[EXERCISE GOAL]
Each line from the beginning of the data below through the line containing "def zf(y): return SLOPE * y" should be repeated exactly, please.

BEGIN GIVEN DATA

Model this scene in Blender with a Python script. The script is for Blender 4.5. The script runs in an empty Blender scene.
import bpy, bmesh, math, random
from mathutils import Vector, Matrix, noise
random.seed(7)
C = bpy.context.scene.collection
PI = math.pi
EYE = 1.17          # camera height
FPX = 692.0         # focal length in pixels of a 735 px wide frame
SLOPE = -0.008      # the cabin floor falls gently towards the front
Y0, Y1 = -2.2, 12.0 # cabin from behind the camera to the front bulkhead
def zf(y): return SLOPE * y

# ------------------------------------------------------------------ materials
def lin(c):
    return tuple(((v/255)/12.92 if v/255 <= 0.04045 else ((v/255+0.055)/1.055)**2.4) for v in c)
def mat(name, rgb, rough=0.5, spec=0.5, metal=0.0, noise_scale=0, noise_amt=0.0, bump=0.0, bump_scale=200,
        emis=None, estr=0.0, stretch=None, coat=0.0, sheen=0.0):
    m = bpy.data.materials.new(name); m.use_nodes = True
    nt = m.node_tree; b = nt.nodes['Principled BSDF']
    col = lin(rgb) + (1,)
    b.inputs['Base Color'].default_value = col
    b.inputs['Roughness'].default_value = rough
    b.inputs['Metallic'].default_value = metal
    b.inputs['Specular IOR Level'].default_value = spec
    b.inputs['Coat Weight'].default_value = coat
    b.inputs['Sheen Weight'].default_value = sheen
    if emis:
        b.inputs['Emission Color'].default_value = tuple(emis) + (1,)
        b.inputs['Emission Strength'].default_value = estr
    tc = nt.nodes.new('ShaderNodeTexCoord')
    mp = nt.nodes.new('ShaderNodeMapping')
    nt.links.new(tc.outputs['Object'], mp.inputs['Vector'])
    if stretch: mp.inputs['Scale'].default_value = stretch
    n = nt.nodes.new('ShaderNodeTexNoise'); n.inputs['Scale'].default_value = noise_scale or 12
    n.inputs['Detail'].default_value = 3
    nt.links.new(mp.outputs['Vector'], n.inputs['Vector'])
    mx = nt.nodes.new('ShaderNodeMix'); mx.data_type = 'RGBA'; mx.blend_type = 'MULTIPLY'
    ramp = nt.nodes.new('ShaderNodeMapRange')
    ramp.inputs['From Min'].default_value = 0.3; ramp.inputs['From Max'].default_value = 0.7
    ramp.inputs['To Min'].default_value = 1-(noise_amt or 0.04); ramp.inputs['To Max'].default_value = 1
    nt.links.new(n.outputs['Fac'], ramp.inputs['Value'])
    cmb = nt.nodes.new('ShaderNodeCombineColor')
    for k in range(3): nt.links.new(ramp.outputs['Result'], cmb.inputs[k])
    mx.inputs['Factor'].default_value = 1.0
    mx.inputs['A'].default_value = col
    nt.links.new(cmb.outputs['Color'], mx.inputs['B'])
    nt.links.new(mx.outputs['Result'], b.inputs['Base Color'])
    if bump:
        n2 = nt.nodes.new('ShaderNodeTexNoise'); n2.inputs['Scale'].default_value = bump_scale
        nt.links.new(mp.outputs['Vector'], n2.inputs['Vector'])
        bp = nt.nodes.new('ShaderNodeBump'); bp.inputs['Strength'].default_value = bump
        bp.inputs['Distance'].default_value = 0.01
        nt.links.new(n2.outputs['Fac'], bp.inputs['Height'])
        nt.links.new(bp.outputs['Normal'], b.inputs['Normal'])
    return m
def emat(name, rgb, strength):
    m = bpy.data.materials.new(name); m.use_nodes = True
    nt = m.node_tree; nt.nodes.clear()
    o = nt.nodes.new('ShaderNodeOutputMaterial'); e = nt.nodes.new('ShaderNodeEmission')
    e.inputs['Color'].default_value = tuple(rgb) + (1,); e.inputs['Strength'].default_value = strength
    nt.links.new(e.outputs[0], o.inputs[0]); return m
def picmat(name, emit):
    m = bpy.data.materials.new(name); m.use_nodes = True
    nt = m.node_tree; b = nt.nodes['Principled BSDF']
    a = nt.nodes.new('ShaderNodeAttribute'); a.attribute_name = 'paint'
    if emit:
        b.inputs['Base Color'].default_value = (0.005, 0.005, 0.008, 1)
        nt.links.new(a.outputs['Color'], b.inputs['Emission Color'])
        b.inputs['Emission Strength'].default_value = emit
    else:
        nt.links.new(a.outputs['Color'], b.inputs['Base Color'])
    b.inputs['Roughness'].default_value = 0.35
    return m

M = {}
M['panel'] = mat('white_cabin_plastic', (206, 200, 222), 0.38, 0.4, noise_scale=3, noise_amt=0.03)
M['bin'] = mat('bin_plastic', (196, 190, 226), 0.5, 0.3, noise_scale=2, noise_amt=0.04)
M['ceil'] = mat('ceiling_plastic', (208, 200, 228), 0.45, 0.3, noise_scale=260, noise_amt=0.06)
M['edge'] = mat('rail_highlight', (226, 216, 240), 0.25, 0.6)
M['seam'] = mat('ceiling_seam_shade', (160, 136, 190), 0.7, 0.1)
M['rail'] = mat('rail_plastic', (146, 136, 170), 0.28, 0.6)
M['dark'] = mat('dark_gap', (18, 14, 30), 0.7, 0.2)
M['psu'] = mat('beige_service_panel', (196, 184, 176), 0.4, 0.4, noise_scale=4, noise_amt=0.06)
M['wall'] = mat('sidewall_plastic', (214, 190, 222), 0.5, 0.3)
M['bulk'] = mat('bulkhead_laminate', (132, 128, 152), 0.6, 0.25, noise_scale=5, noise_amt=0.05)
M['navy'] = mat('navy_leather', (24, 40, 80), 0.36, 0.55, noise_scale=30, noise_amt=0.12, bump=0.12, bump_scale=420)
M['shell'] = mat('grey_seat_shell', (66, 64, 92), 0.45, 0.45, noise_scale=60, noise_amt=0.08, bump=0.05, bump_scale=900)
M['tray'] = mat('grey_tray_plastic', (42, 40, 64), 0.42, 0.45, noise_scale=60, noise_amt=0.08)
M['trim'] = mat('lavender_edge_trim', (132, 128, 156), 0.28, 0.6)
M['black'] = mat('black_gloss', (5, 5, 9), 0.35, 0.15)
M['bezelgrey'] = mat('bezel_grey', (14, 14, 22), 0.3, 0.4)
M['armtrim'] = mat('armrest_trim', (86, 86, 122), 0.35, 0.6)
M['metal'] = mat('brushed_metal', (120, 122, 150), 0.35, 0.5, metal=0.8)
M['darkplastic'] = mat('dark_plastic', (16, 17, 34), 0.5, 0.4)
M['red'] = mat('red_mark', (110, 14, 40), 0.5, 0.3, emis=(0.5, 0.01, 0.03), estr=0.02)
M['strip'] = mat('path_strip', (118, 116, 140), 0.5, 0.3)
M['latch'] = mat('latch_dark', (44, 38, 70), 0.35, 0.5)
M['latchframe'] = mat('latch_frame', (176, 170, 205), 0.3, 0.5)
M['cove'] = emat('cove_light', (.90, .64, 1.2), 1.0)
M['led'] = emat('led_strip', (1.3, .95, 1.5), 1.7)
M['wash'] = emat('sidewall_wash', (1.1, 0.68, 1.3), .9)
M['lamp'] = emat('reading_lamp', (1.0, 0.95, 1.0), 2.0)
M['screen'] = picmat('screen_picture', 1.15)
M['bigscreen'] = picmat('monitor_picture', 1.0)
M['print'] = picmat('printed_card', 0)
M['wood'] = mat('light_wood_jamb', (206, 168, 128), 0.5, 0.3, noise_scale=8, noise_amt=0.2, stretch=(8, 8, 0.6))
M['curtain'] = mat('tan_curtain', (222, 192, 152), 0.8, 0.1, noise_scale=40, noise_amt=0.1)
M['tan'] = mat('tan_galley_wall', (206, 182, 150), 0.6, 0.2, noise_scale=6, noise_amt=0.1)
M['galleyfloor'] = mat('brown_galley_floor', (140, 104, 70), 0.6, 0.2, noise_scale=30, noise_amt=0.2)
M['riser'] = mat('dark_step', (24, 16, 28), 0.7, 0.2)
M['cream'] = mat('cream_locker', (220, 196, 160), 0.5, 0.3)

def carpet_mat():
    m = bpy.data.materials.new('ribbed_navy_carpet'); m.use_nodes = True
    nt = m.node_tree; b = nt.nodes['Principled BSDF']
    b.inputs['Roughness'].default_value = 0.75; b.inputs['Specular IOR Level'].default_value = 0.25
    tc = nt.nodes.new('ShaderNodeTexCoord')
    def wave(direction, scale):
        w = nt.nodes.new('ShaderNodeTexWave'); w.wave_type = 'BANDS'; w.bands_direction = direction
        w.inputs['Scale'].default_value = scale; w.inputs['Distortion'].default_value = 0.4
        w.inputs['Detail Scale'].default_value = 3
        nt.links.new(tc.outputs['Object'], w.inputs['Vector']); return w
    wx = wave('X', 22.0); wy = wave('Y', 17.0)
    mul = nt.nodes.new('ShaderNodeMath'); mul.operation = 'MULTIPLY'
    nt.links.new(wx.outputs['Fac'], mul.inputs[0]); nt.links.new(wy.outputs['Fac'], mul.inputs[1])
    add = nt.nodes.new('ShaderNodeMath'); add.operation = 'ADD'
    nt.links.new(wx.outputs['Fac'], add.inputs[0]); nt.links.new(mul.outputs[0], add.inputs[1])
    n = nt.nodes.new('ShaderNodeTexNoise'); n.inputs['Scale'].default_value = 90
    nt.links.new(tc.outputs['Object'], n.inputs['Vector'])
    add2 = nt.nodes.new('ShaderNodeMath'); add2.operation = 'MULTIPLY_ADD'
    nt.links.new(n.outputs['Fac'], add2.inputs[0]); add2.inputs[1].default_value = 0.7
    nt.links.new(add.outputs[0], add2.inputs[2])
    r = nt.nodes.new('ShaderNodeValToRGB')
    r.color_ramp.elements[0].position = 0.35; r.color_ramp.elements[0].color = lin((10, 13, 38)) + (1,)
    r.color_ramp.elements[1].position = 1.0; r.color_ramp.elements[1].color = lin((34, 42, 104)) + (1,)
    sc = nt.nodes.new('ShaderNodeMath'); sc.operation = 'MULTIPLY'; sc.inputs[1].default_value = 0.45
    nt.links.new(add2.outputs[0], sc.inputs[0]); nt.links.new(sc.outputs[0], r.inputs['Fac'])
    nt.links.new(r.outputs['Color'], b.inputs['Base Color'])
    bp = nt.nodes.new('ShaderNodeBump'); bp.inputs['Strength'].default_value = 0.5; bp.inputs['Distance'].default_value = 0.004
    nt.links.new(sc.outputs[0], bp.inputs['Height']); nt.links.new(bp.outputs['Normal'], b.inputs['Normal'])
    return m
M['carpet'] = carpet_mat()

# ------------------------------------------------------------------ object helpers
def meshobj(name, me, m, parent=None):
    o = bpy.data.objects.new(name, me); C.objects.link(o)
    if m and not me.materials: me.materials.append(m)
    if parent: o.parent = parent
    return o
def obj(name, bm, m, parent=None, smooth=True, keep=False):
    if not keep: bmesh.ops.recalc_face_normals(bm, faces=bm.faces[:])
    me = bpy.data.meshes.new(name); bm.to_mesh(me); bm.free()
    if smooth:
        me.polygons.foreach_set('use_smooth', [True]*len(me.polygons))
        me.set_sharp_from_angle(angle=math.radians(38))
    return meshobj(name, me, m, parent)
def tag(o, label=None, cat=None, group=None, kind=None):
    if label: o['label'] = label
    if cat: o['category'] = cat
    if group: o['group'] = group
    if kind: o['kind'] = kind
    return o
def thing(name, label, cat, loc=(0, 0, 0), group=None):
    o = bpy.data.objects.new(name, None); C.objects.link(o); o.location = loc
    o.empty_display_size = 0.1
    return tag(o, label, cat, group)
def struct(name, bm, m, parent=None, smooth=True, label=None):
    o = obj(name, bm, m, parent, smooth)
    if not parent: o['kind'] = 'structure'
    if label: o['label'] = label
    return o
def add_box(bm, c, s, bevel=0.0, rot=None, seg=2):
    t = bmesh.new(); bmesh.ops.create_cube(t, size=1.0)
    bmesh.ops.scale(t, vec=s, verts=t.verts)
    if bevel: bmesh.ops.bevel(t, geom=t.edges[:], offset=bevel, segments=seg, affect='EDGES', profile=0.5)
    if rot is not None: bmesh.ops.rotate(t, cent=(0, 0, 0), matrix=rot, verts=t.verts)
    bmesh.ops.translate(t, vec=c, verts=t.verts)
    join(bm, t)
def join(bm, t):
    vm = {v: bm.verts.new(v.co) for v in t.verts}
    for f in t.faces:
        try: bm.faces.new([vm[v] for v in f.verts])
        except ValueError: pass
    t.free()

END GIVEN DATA

[OUTPUT FOR THIS EXERCISE]
Model this scene in Blender with a Python script. The script is for Blender 4.5. The script runs in an empty Blender scene.
import bpy, bmesh, math, random
from mathutils import Vector, Matrix, noise
random.seed(7)
C = bpy.context.scene.collection
PI = math.pi
EYE = 1.17          # camera height
FPX = 692.0         # focal length in pixels of a 735 px wide frame
SLOPE = -0.008      # the cabin floor falls gently towards the front
Y0, Y1 = -2.2, 12.0 # cabin from behind the camera to the front bulkhead
def zf(y): return SLOPE * y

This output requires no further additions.